I agree with this. I have several high end binoculars from various manufacturers. I also have some mid tier and low tier I have acquired over time. In bright, good conditions, they can be comparable. The low tier will not have the fine detail resolution, but it can still give satisfying results. This being said, binoculars with the larger diameter ocular lens always seems to be easier to use and more satisfying. I recently purchased two sets of low/mid tier binos from two different companies that are fixed focus to view hawks/ vultures and planes. The ones with the larger ocular lenses are the better of the two. They also have the best eye relief and the better lens coatings (fully coated vs multicoated, 12mm vs 15mm eye relief). Honestly, when I first unbox a pair of binos, this is the feature I notice first for a hint of quality. The second important thing no one mentions is good lens adjustment (eyes closer together vs further apart) that I look for. You would have to be a large man to look through some binos because they will not adjust close together enough. Not sure what some manufacturers/ engineers are thinking here. There are many people that are not large in stature looking through binoculars and this feature would be very inexpensive to incorporate. Good article and good website. Thank you.

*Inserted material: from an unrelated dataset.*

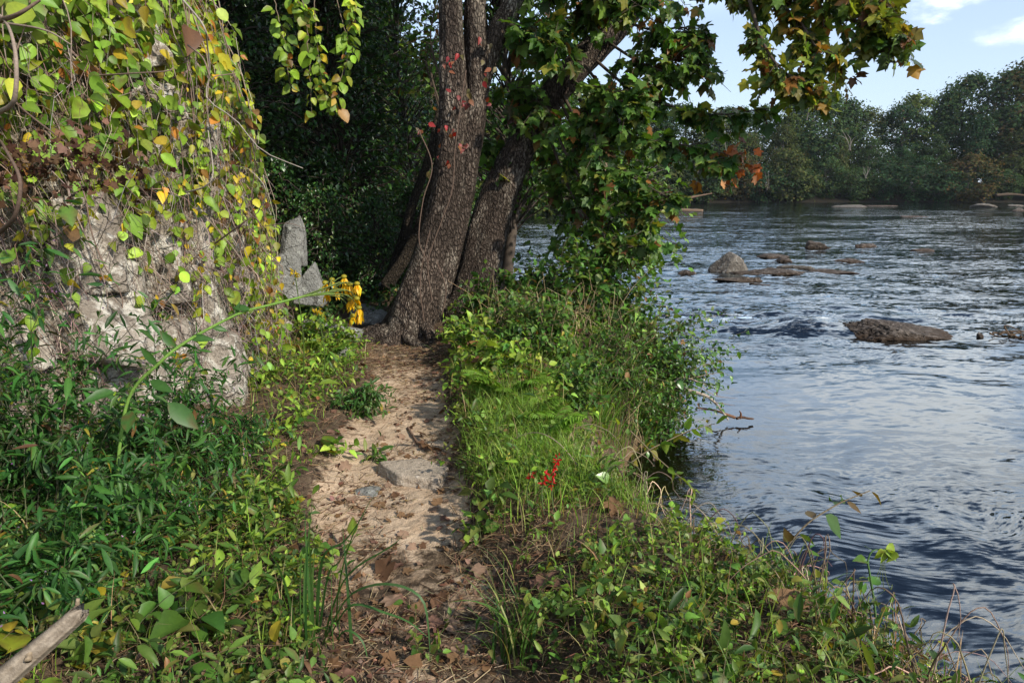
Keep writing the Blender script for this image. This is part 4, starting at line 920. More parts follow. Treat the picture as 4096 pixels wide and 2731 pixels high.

For people with deep narrow eye sockets, large diameter ocular lenses increase the distance between eye and lens, severely reducing the field of vision. (Another reason why the info you’ve been gathering is useful.) So I need to find IS binoculars (for my tremor) with small ocular lens diameters. My canon 10 x 42s are great, except for the small field of view resulting from their large diameter (46mm) ocular eyepieces.
Do you know of any IS binoculars that fit the bill?